TASK REQUIREMENTS – Look for the line containing "Reconstruct this image" and the line containing "def Z_at(py, Y): return H-(py-V0)*Y/F"; retype them and all lines between, exactly, and leave out the pictures.

RECORD EXCERPTS –
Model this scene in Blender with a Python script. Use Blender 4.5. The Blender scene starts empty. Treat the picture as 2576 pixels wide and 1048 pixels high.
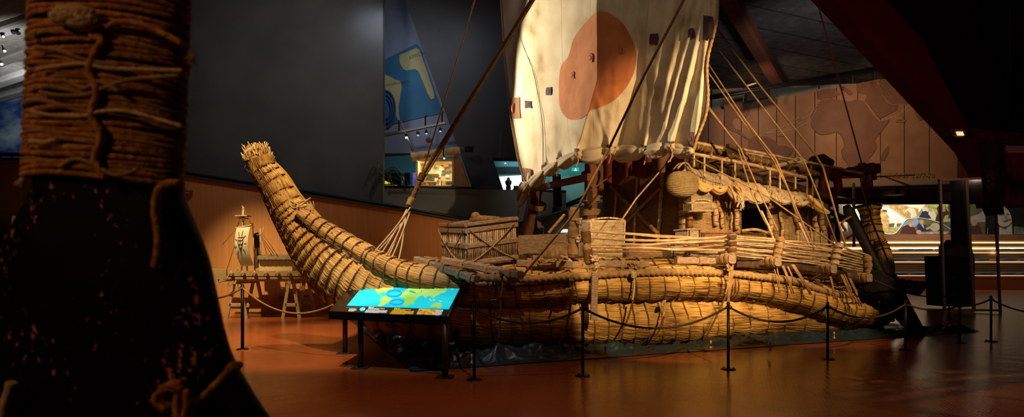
import bpy, math, random
import numpy as np
from mathutils import Vector, noise as mnoise
random.seed(7); np.random.seed(7)
V = Vector
F = 1400.0; HC = 1.5; YH = 672.0; CX = 1288.0
SC = bpy.context.scene; COL = SC.collection
UD = V((0.9272, 0.3746, 0)); OD = V((-0.3746, 0.9272, 0)); S0 = V((-1.44, 7.98, 0))

def P(px, py, Y):                       # point seen at that place of the photograph, Y metres away
    return V(((px-CX)/F*Y, Y, HC+(YH-py)/F*Y))
def PZ(px, py, z=0.0):
    return P(px, py, (z-HC)*F/(YH-py))
def PO(px, py, o):                      # on the vertical plane that runs o metres inboard of the tarp edge
    s = (px-CX)/F
    return P(px, py, (o + S0.dot(OD))/(OD.x*s+OD.y))
def PU(px, py, u):                      # on the vertical plane across the ship at station u
    s = (px-CX)/F
    return P(px, py, (u + S0.dot(UD))/(UD.x*s+UD.y))
def S(u, o, z): return S0 + UD*u + OD*o + V((0, 0, z))
def toS(p):
    d = p - S0
    return d.dot(UD), d.dot(OD), p.z
class VP:                               # a vertical wall plane through two ground points
    def __init__(s, xa, ya, xb, yb):
        s.a = P(xa, YH, ya); b = P(xb, YH, yb)
        d = (b-s.a).normalized(); s.d = d
        n = V((d.y, -d.x, 0))
        if n.y > 0: n = -n
        s.n = n                          # towards the camera
    def p(s, px, py, off=0.0):
        dr = V(((px-CX)/F, 1, (YH-py)/F)); o = V((0, 0, HC))
        t = ((s.a - o).dot(s.n) + off)/dr.dot(s.n)
        return o + dr*t
class PL:                               # any plane
    def __init__(s, a, b, c):
        s.a = V(a); s.n = (V(b)-V(a)).cross(V(c)-V(a)).normalized()
        if s.n.dot(V((0, 0, HC))-s.a) < 0: s.n = -s.n
    def p(s, px, py, off=0.0):
        dr = V(((px-CX)/F, 1, (YH-py)/F)); o = V((0, 0, HC))
        t = ((s.a - o).dot(s.n) + off)/dr.dot(s.n)
        return o + dr*t

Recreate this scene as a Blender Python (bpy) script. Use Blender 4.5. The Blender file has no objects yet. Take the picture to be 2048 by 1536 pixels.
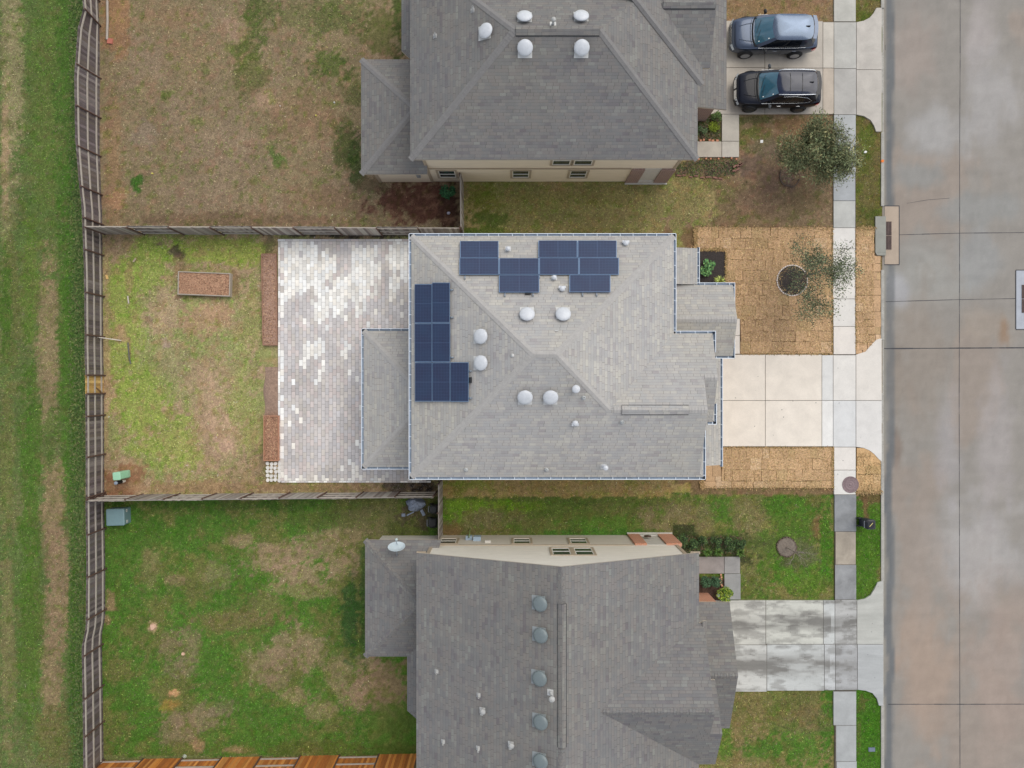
import bpy, bmesh, math, random
import numpy as np
from mathutils import Vector, Matrix
random.seed(7); RNG = np.random.default_rng(11)
sc = bpy.context.scene
COL = sc.collection

# ------------------------------------------------------------------ camera, sky, sun, exposure
CAM_H, FPX = 40.0, 1460.0            # drone height in metres, focal length in photo pixels (2048 wide)
cam_d = bpy.data.cameras.new("camera"); cam = bpy.data.objects.new("camera", cam_d); COL.objects.link(cam)
cam.location = (0, 0, CAM_H); cam.rotation_euler = (0, 0, 0)
cam_d.sensor_fit = 'HORIZONTAL'; cam_d.angle = 2 * math.atan(1024 / FPX)
cam_d.clip_start = 0.1; cam_d.clip_end = 2000
sc.camera = cam
SUN_EL, SUN_AZ = math.radians(54), math.radians(44)      # azimuth clockwise from +Y
w = bpy.data.worlds.new("World"); sc.world = w; w.use_nodes = True
nt = w.node_tree; nt.nodes.clear()
sky = nt.nodes.new('ShaderNodeTexSky'); sky.sky_type = 'NISHITA'; sky.sun_disc = False
sky.sun_elevation = SUN_EL; sky.sun_rotation = SUN_AZ; sky.air_density = 1.0; sky.dust_density = 1.0; sky.ozone_density = 1.0
hs = nt.nodes.new('ShaderNodeHueSaturation'); hs.inputs['Saturation'].default_value = 0.32
bg = nt.nodes.new('ShaderNodeBackground'); bg.inputs['Strength'].default_value = 0.15
wo = nt.nodes.new('ShaderNodeOutputWorld')
tcw = nt.nodes.new('ShaderNodeTexCoord'); cln = nt.nodes.new('ShaderNodeTexNoise'); cln.inputs['Scale'].default_value = 2.6; cln.inputs['Detail'].default_value = 7; cln.inputs['Roughness'].default_value = 0.6; cln.inputs['Distortion'].default_value = 0.5
clr = nt.nodes.new('ShaderNodeMapRange'); clr.inputs[1].default_value = 0.36; clr.inputs[2].default_value = 0.66; clr.inputs[3].default_value = 0.5; clr.inputs[4].default_value = 1.75
clm = nt.nodes.new('ShaderNodeVectorMath'); clm.operation = 'SCALE'      # broken cloud layer over the sky
nt.links.new(tcw.outputs['Generated'], cln.inputs['Vector']); nt.links.new(cln.outputs[0], clr.inputs[0]); nt.links.new(hs.outputs[0], clm.inputs[0]); nt.links.new(clr.outputs[0], clm.inputs['Scale'])
nt.links.new(sky.outputs[0], hs.inputs['Color']); nt.links.new(clm.outputs[0], bg.inputs[0]); nt.links.new(bg.outputs[0], wo.inputs[0])
sd = bpy.data.lights.new("sun", 'SUN'); sd.energy = 1.35; sd.angle = math.radians(50); sd.color = (1.0, 0.93, 0.80)
so = bpy.data.objects.new("sun", sd); COL.objects.link(so)
dirv = Vector((math.sin(SUN_AZ) * math.cos(SUN_EL), math.cos(SUN_AZ) * math.cos(SUN_EL), math.sin(SUN_EL)))
so.rotation_euler = dirv.to_track_quat('Z', 'Y').to_euler(); so.location = dirv * 60
sc.view_settings.view_transform = 'Standard'; sc.view_settings.look = 'None'
sc.view_settings.exposure = 0.40; sc.view_settings.gamma = 1.0
sc.render.resolution_x = 1024; sc.render.resolution_y = 768

# ------------------------------------------------------------------ helpers
def lin(c):
    c = np.asarray(c, float) / 255.0
    return np.where(c <= 0.04045, c / 12.92, ((c + 0.055) / 1.055) ** 2.4)
def L3(*c): return tuple(float(v) for v in lin(c))
def VS(c, f): return [min(250, v * f) for v in c]
def W(px, py, z=0.0):
    k = (CAM_H - z) / FPX
    return Vector(((px - 1024) * k, (768 - py) * k, z))
def GX(px): return (px - 1024) / 36.5
def GY(py): return (768 - py) / 36.5

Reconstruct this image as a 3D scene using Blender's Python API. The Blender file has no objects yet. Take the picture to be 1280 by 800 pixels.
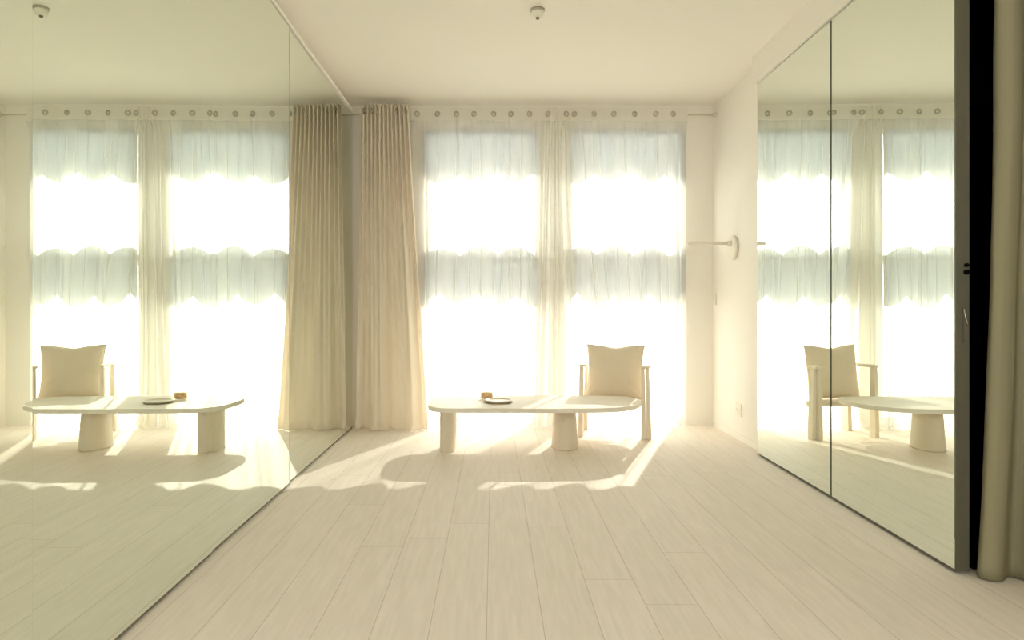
import bpy, bmesh, math, random
from mathutils import Vector, Matrix, noise
random.seed(7)
D = bpy.data; SC = bpy.context.scene; COL = SC.collection
PI = math.pi
H = 1.15            # camera height
F = 853.33          # focal length in pixels of a 1280 wide frame (24 mm on 36 mm)
U0, V0 = 617.0, 380.0

def X_at(px, Y): return (px-U0)*Y/F
def Z_at(py, Y): return H-(py-V0)*Y/F

# ------------------------------------------------------------------ materials
def new_mat(name):
    m = D.materials.new(name); m.use_nodes = True
    nt = m.node_tree; nt.nodes.clear()
    out = nt.nodes.new('ShaderNodeOutputMaterial')
    return m, nt, out
def N(nt, t, **kw):
    n = nt.nodes.new(t)
    for k, v in kw.items():
        if k in n.inputs.keys(): n.inputs[k].default_value = v
        else: setattr(n, k, v)
    return n
def bump_noise(nt, bs, scale, strength, dist=0.002, detail=4, vec=None):
    nz = N(nt, 'ShaderNodeTexNoise'); nz.inputs['Scale'].default_value = scale; nz.inputs['Detail'].default_value = detail
    if vec is not None: nt.links.new(vec, nz.inputs['Vector'])
    b = N(nt, 'ShaderNodeBump'); b.inputs['Strength'].default_value = strength; b.inputs['Distance'].default_value = dist
    nt.links.new(nz.outputs[0], b.inputs['Height']); nt.links.new(b.outputs[0], bs.inputs['Normal'])
    return nz
def simple(name, col, rough=.6, metal=0., var=.04, scale=6., bump=.15, bscale=60, spec=.5, stretch=None):
    m, nt, out = new_mat(name)
    bs = N(nt, 'ShaderNodeBsdfPrincipled'); bs.inputs['Roughness'].default_value = rough
    bs.inputs['Metallic'].default_value = metal; bs.inputs['Specular IOR Level'].default_value = spec
    tc = N(nt, 'ShaderNodeTexCoord'); mp = N(nt, 'ShaderNodeMapping')
    if stretch: mp.inputs['Scale'].default_value = stretch
    nt.links.new(tc.outputs['Object'], mp.inputs['Vector'])
    nz = N(nt, 'ShaderNodeTexNoise'); nz.inputs['Scale'].default_value = scale; nz.inputs['Detail'].default_value = 5
    nt.links.new(mp.outputs[0], nz.inputs['Vector'])
    mx = N(nt, 'ShaderNodeMixRGB')
    mx.inputs[1].default_value = (*[c*(1-var) for c in col], 1); mx.inputs[2].default_value = (*[min(1, c*(1+var)) for c in col], 1)
    nt.links.new(nz.outputs[0], mx.inputs[0]); nt.links.new(mx.outputs[0], bs.inputs['Base Color'])
    if bump: bump_noise(nt, bs, bscale, bump, vec=mp.outputs[0])
    nt.links.new(bs.outputs[0], out.inputs[0])
    return m

WALLC = (.87, .832, .768)
M_wall = simple('wall_paint', WALLC, .75, var=.012, scale=2, bump=.05, bscale=120, spec=.25)
M_ceil = simple('ceiling_paint', (.885, .845, .78), .8, var=.01, scale=2, bump=.04, bscale=120, spec=.2)
M_table = simple('pale_limed_wood', (.83, .77, .675), .65, var=.05, scale=5, bump=.08, bscale=30, stretch=(1, 8, 8))
M_tleg = simple('cream_lacquer', (.74, .66, .54), .55, var=.03, scale=4, bump=.05)
M_chair = simple('cream_chair_wood', (.79, .71, .585), .5, var=.05, scale=6, bump=.06, stretch=(6, 6, 1))
M_plate = simple('white_plastic', (.83, .79, .69), .4, var=.01, bump=0)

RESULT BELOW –
Reconstruct this image as a 3D scene using Blender's Python API. The Blender file has no objects yet. Take the picture to be 1280 by 800 pixels.
import bpy, bmesh, math, random
from mathutils import Vector, Matrix, noise
random.seed(7)
D = bpy.data; SC = bpy.context.scene; COL = SC.collection
PI = math.pi
H = 1.15            # camera height
F = 853.33          # focal length in pixels of a 1280 wide frame (24 mm on 36 mm)
U0, V0 = 617.0, 380.0

def X_at(px, Y): return (px-U0)*Y/F
def Z_at(py, Y): return H-(py-V0)*Y/F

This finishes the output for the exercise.